Well, an interesting day, to say the least. I'm finally back into it: we have 10 cows, four calves, two bulls, a goat, a llama (Dalai - no kidding!) a miniture donkey and 20 sheep roaming our pastures. Quite a zoo ... farming again!
They're not ours - a neighbor, Kevin, approached us with an offer to rent the pastures for his herds. As our viewpoints are quite similar (MIG - Managed Intensive Grazing for livestock, minimal use of herbicides/pesticides, as close to the way Nature intended us to farm as we can get) this partnership in grazing lands may blossom into something more. But even if it doesn't, I'll bill more than $1000 as farm income this year, which makes us a "real" farm according to the USDA. Who said the family farm is dying? We're coming back!
We're already talking about coop marketing meat, wool and other products. We're looking into buying for ourselves a few head (<10) of Scottish Highland Cattle and Icelandic Sheep - the latter probably unregistered for the time being, as we'll be selling for meat and fiber and not breeding stock.
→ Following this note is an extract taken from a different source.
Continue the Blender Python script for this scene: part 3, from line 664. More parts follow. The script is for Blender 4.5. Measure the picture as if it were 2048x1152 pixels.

I'm sure that Kris will get some good pictures - we set electric fence all day around the permimeter of our property and didn't have much of a chance to do anything else. We've got some serious fence work on the east side of our pasture, but everything else is in pretty fair shape, actually.
The cattle, even the bulls, are pretty docile, and that's a good thing. Hammer (our horse) was sure skittish when we were setting up, but once he was introduced to Mouse, the mini donkey, he was OK. In fact he was enarmored of Mouse, but the donkey wanted as little as possible to do with Hammer! Poor guy - just we he figured we finally got him a buddy he faced rejection.
But now, having traisped around the fields all day, I'm heading to bed. Setting fence is a lot more strenous than coding, that's for sure.